- _Short task_
Up to and including the line with "LIGHT = 25.0", reproduce the listing below exactly, beginning at its first line.

..........

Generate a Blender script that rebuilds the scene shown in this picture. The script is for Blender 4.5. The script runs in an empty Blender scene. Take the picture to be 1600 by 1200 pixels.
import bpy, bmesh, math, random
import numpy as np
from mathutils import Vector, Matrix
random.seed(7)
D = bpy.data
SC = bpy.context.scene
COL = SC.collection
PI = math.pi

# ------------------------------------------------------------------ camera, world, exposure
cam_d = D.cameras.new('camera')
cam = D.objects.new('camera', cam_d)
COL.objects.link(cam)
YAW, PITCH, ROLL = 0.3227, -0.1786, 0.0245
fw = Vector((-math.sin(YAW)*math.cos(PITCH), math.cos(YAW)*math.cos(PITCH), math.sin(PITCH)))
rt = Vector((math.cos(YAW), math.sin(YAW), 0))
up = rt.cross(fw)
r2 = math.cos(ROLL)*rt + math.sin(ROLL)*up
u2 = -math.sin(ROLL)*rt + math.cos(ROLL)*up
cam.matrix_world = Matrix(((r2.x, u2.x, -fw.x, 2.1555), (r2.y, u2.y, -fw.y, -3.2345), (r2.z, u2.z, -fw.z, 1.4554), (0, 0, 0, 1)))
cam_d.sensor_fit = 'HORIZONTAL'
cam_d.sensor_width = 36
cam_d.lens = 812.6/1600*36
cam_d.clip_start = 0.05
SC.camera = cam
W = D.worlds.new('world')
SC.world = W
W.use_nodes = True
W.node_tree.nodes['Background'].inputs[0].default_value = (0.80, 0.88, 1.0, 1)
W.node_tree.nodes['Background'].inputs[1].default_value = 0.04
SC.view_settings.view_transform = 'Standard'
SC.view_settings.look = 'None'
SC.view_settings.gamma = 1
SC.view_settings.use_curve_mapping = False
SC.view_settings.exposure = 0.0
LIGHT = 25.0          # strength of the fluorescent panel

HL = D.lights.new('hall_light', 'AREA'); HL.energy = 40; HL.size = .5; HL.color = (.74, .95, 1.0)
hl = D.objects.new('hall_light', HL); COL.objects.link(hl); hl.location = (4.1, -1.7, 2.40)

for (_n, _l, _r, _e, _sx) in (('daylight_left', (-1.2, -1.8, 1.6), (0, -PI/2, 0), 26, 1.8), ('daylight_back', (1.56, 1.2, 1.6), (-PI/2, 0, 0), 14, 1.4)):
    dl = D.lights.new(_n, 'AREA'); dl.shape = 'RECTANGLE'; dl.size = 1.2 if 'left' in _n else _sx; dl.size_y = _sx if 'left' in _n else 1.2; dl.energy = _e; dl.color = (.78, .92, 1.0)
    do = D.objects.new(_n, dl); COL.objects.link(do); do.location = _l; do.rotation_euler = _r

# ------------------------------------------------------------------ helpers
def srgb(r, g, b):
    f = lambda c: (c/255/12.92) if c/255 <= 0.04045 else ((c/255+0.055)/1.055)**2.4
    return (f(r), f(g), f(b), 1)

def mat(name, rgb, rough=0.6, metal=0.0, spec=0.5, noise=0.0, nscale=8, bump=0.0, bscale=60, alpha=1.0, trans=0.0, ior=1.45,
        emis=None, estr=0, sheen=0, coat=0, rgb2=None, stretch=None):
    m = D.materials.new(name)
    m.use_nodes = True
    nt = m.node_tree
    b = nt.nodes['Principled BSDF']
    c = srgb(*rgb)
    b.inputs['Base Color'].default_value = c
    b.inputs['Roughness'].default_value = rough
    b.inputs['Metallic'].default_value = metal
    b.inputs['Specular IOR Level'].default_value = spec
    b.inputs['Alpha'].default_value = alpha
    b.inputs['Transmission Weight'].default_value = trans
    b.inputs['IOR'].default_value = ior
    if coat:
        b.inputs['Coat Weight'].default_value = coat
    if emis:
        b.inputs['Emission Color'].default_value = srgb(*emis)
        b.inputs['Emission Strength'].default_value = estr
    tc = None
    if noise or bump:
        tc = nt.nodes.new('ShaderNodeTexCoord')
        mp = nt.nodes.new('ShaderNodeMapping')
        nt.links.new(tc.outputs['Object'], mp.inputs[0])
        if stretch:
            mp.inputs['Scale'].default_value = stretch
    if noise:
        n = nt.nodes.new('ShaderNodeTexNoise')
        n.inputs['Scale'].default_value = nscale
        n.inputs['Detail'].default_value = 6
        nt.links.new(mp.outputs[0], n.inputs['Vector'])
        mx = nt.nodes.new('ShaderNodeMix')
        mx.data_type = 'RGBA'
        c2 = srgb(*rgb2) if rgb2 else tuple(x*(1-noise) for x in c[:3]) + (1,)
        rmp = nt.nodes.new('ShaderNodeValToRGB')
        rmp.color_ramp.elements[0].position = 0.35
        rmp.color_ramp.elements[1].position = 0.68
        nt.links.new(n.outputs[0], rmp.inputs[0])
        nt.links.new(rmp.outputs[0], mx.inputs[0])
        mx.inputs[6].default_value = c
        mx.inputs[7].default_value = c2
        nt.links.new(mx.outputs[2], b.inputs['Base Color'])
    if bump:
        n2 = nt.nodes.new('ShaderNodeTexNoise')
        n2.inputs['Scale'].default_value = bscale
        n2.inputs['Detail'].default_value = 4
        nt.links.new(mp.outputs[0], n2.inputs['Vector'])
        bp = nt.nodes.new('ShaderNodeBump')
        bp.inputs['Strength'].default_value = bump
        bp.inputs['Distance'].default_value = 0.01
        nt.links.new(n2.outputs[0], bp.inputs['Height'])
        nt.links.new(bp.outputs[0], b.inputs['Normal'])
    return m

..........

- _Task answer_
Generate a Blender script that rebuilds the scene shown in this picture. The script is for Blender 4.5. The script runs in an empty Blender scene. Take the picture to be 1600 by 1200 pixels.
import bpy, bmesh, math, random
import numpy as np
from mathutils import Vector, Matrix
random.seed(7)
D = bpy.data
SC = bpy.context.scene
COL = SC.collection
PI = math.pi

# ------------------------------------------------------------------ camera, world, exposure
cam_d = D.cameras.new('camera')
cam = D.objects.new('camera', cam_d)
COL.objects.link(cam)
YAW, PITCH, ROLL = 0.3227, -0.1786, 0.0245
fw = Vector((-math.sin(YAW)*math.cos(PITCH), math.cos(YAW)*math.cos(PITCH), math.sin(PITCH)))
rt = Vector((math.cos(YAW), math.sin(YAW), 0))
up = rt.cross(fw)
r2 = math.cos(ROLL)*rt + math.sin(ROLL)*up
u2 = -math.sin(ROLL)*rt + math.cos(ROLL)*up
cam.matrix_world = Matrix(((r2.x, u2.x, -fw.x, 2.1555), (r2.y, u2.y, -fw.y, -3.2345), (r2.z, u2.z, -fw.z, 1.4554), (0, 0, 0, 1)))
cam_d.sensor_fit = 'HORIZONTAL'
cam_d.sensor_width = 36
cam_d.lens = 812.6/1600*36
cam_d.clip_start = 0.05
SC.camera = cam
W = D.worlds.new('world')
SC.world = W
W.use_nodes = True
W.node_tree.nodes['Background'].inputs[0].default_value = (0.80, 0.88, 1.0, 1)
W.node_tree.nodes['Background'].inputs[1].default_value = 0.04
SC.view_settings.view_transform = 'Standard'
SC.view_settings.look = 'None'
SC.view_settings.gamma = 1
SC.view_settings.use_curve_mapping = False
SC.view_settings.exposure = 0.0
LIGHT = 25.0          # strength of the fluorescent panel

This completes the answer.